State Rep. Martin Graber said the open enrollment issue kind of came out of nowhere but was spurred by a video that got around the capital building about a transgender party held in Ankeny on a Sunday on public school property.

"Some administrator somewhere authorized that and it needs to be investigated," Graber said.

He also referenced a transgender policy in place in the Linn-Mar school district that allows a student to declare what gender they identify with as early as seventh grade and parents aren't required to be notified.

GRABER

Graber said those types of allowances in public schools hit at the heart of the new bill in front of the governor.

"Why this makes sense to me is now you have the March 1 (deadline), and you have the Ankeny thing that just happened. I'm past March 1 so I can't change anything. My kids are now locked into that school for another year," he said.

But Central Lee Superintendent Dr. Andy Crozier, whose district has seen success with open enrollment, said the bill creates budgeting and planning issues for all public schools.

"We have been successful, but we have to plan carefully. The March 1 deadline has helped us recognize when we have spikes in residency and open enrollment and we have to factor those in," Crozier said.

"It can be very challenging with Kindergarten classes where there's not much wiggle room to accept more open enrolled students."

Crozier said he could see where the Central Lee district might have to put a policy in place to limit the number of students that open enroll now, because it's harder to see coming and more students would require additional teachers.

CROZIER

"Obviously there are challenges with the labor market in education. We can't just go hire a teacher at any level, they just aren't out there. And putting an aide in a classroom doesn't help with the size issue either," he said.

"And thirdly, physical space becomes an issue as well. It will be the wild, wild west of public education and I have some doubts we can keep up with that. We're going to have put in a policy to control that.

"We may have to look at denying open enrollment at some point in the future."

Crozier said it also seems a bit odd that with the legislature recessed for more than 30 days because they couldn't come to terms on vouchers, during that time no legislator brought up the open enrollment deadline, no specifics on the bill were discussed, and no one reached out to school boards.

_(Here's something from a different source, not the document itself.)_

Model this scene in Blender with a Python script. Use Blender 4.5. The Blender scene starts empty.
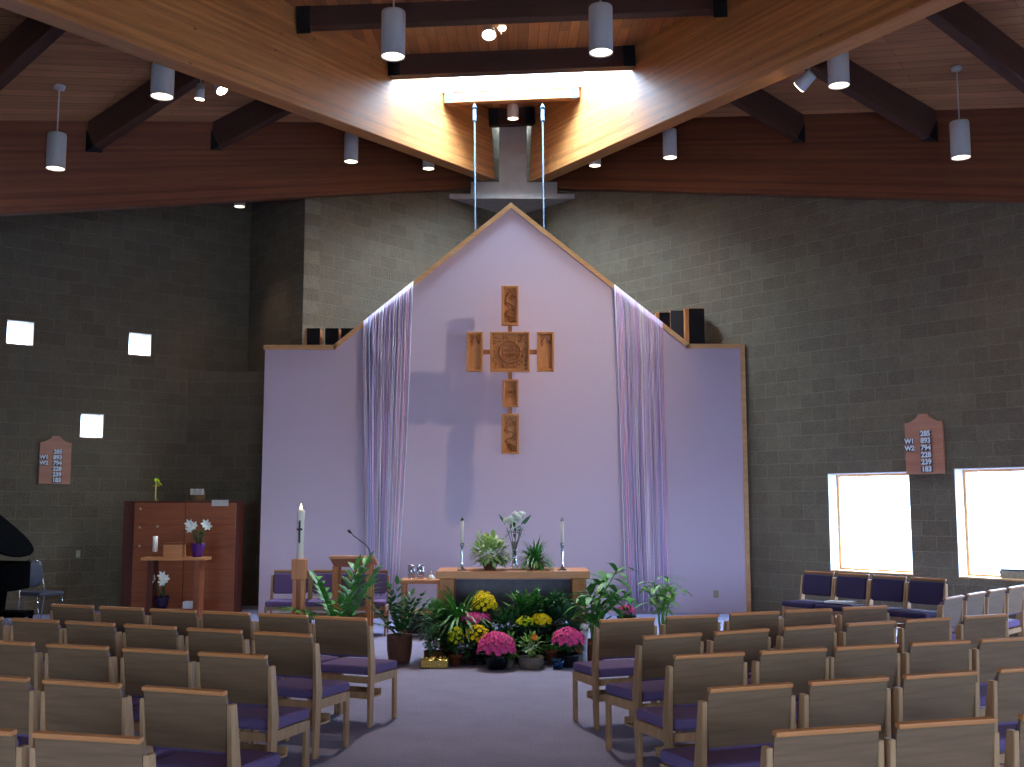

"To do those things in the middle of the night is not how good bills get passed."

Fort Madison Superintendent Dr. Erin Slater said she too isn't aware of any discussion or debate on the bill prior to its passage.

"To my knowledge, there wasn't any public discourse and was acted upon without notice or comment to advocacy groups, school districts, or the public," Slater said.

She said the bill doesn't give proper consideration to districts' budgets and how the enrollment changes can immediately impact those resources.

SLATER

"When 80-85% of a school district's budget is spent staffing for classrooms and programming, adding a potential variable of enrollment fluctuations throughout the year is not best practice in allocating taxpayer dollars," Slater said.

"This could potentially impact the stability of a child's education if students are open enrolled and then un-open enrolled throughout the year."

District 100 State Representative candidate Rebecca Bowker (D-Fort Madison), who will oppose Graber in November, called the move partisan politics.

"It does not surprise anyone that there was no inclusiveness or public debate on this topic. This is a pattern of behavior that needs to stop. It will only be rectified with votes in November," Bowker wrote in a text to Pen City Current.

"Open enrollment deadlines are in place so schools can adequately prepare budgets and adjust staffing levels. This is another attack on schools, that will ultimately affect small school systems."

Attempts to reach Sen. Jeff Reichman (R-Montrose), who also voted in favor of the measure, were unsuccessful as of this posting.